* _Exercise prompt_
Extract every line below, verbatim.

START Available data

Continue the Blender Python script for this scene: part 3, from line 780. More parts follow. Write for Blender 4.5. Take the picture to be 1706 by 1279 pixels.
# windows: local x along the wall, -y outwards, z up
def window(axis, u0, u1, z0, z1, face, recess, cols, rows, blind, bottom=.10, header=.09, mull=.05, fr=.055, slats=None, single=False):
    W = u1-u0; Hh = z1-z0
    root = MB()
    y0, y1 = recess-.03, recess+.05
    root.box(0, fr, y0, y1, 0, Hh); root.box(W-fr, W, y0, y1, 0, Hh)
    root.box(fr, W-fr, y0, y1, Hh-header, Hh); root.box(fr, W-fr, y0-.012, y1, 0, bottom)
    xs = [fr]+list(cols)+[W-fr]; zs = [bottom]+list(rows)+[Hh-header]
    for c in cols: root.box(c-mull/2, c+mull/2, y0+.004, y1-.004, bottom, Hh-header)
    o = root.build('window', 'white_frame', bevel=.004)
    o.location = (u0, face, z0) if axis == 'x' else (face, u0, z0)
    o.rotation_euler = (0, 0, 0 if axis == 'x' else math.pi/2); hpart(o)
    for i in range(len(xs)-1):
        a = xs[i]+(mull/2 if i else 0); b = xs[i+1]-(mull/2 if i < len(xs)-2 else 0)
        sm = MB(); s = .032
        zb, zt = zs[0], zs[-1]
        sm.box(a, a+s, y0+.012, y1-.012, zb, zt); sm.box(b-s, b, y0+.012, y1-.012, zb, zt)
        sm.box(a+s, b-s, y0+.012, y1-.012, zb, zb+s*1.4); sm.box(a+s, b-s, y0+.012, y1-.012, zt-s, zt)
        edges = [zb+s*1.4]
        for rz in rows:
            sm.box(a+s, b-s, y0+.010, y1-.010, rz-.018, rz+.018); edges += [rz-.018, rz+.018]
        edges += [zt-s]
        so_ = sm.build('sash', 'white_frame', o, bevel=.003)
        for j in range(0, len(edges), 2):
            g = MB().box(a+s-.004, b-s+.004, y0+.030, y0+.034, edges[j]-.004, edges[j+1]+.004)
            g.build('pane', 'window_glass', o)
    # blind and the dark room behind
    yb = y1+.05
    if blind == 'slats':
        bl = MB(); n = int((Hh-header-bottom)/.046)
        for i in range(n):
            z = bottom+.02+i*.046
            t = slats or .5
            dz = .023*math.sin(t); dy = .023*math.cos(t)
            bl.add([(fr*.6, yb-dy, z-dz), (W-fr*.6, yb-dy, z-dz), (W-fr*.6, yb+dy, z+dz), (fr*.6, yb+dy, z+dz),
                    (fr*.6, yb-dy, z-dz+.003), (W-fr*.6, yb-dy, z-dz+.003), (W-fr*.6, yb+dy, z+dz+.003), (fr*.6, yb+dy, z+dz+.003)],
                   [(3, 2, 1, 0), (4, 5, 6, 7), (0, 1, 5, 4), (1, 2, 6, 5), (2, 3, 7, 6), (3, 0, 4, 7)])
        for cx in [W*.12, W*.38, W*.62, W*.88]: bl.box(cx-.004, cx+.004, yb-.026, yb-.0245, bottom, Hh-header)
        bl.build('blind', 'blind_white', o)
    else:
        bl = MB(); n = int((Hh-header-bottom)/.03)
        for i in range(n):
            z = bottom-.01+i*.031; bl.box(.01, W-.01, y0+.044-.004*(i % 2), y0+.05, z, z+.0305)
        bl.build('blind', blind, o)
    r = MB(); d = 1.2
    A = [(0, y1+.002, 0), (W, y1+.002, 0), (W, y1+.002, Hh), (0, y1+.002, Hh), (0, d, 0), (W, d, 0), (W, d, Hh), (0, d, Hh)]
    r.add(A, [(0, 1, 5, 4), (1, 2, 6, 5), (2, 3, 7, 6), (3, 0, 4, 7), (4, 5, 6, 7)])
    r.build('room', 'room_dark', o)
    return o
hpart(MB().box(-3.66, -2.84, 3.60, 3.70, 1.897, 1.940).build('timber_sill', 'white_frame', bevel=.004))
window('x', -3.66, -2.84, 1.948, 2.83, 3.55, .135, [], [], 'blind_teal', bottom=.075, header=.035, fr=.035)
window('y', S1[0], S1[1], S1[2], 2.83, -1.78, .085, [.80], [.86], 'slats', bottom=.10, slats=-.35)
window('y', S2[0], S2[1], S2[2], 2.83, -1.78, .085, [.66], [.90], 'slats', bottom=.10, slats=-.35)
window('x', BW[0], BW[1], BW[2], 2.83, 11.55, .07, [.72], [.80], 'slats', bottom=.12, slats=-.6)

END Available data

* _Task solution_
Continue the Blender Python script for this scene: part 3, from line 780. More parts follow. Write for Blender 4.5. Take the picture to be 1706 by 1279 pixels.
# windows: local x along the wall, -y outwards, z up
def window(axis, u0, u1, z0, z1, face, recess, cols, rows, blind, bottom=.10, header=.09, mull=.05, fr=.055, slats=None, single=False):
    W = u1-u0; Hh = z1-z0
    root = MB()
    y0, y1 = recess-.03, recess+.05
    root.box(0, fr, y0, y1, 0, Hh); root.box(W-fr, W, y0, y1, 0, Hh)
    root.box(fr, W-fr, y0, y1, Hh-header, Hh); root.box(fr, W-fr, y0-.012, y1, 0, bottom)
    xs = [fr]+list(cols)+[W-fr]; zs = [bottom]+list(rows)+[Hh-header]
    for c in cols: root.box(c-mull/2, c+mull/2, y0+.004, y1-.004, bottom, Hh-header)
    o = root.build('window', 'white_frame', bevel=.004)
    o.location = (u0, face, z0) if axis == 'x' else (face, u0, z0)
    o.rotation_euler = (0, 0, 0 if axis == 'x' else math.pi/2); hpart(o)
    for i in range(len(xs)-1):
        a = xs[i]+(mull/2 if i else 0); b = xs[i+1]-(mull/2 if i < len(xs)-2 else 0)
        sm = MB(); s = .032
        zb, zt = zs[0], zs[-1]
        sm.box(a, a+s, y0+.012, y1-.012, zb, zt); sm.box(b-s, b, y0+.012, y1-.012, zb, zt)
        sm.box(a+s, b-s, y0+.012, y1-.012, zb, zb+s*1.4); sm.box(a+s, b-s, y0+.012, y1-.012, zt-s, zt)
        edges = [zb+s*1.4]
        for rz in rows:
            sm.box(a+s, b-s, y0+.010, y1-.010, rz-.018, rz+.018); edges += [rz-.018, rz+.018]
        edges += [zt-s]
        so_ = sm.build('sash', 'white_frame', o, bevel=.003)
        for j in range(0, len(edges), 2):
            g = MB().box(a+s-.004, b-s+.004, y0+.030, y0+.034, edges[j]-.004, edges[j+1]+.004)
            g.build('pane', 'window_glass', o)
    # blind and the dark room behind
    yb = y1+.05
    if blind == 'slats':
        bl = MB(); n = int((Hh-header-bottom)/.046)
        for i in range(n):
            z = bottom+.02+i*.046
            t = slats or .5
            dz = .023*math.sin(t); dy = .023*math.cos(t)
            bl.add([(fr*.6, yb-dy, z-dz), (W-fr*.6, yb-dy, z-dz), (W-fr*.6, yb+dy, z+dz), (fr*.6, yb+dy, z+dz),
                    (fr*.6, yb-dy, z-dz+.003), (W-fr*.6, yb-dy, z-dz+.003), (W-fr*.6, yb+dy, z+dz+.003), (fr*.6, yb+dy, z+dz+.003)],
                   [(3, 2, 1, 0), (4, 5, 6, 7), (0, 1, 5, 4), (1, 2, 6, 5), (2, 3, 7, 6), (3, 0, 4, 7)])
        for cx in [W*.12, W*.38, W*.62, W*.88]: bl.box(cx-.004, cx+.004, yb-.026, yb-.0245, bottom, Hh-header)
        bl.build('blind', 'blind_white', o)
    else:
        bl = MB(); n = int((Hh-header-bottom)/.03)
        for i in range(n):
            z = bottom-.01+i*.031; bl.box(.01, W-.01, y0+.044-.004*(i % 2), y0+.05, z, z+.0305)
        bl.build('blind', blind, o)
    r = MB(); d = 1.2
    A = [(0, y1+.002, 0), (W, y1+.002, 0), (W, y1+.002, Hh), (0, y1+.002, Hh), (0, d, 0), (W, d, 0), (W, d, Hh), (0, d, Hh)]
    r.add(A, [(0, 1, 5, 4), (1, 2, 6, 5), (2, 3, 7, 6), (3, 0, 4, 7), (4, 5, 6, 7)])
    r.build('room', 'room_dark', o)
    return o
hpart(MB().box(-3.66, -2.84, 3.60, 3.70, 1.897, 1.940).build('timber_sill', 'white_frame', bevel=.004))
window('x', -3.66, -2.84, 1.948, 2.83, 3.55, .135, [], [], 'blind_teal', bottom=.075, header=.035, fr=.035)
window('y', S1[0], S1[1], S1[2], 2.83, -1.78, .085, [.80], [.86], 'slats', bottom=.10, slats=-.35)
window('y', S2[0], S2[1], S2[2], 2.83, -1.78, .085, [.66], [.90], 'slats', bottom=.10, slats=-.35)
window('x', BW[0], BW[1], BW[2], 2.83, 11.55, .07, [.72], [.80], 'slats', bottom=.12, slats=-.6)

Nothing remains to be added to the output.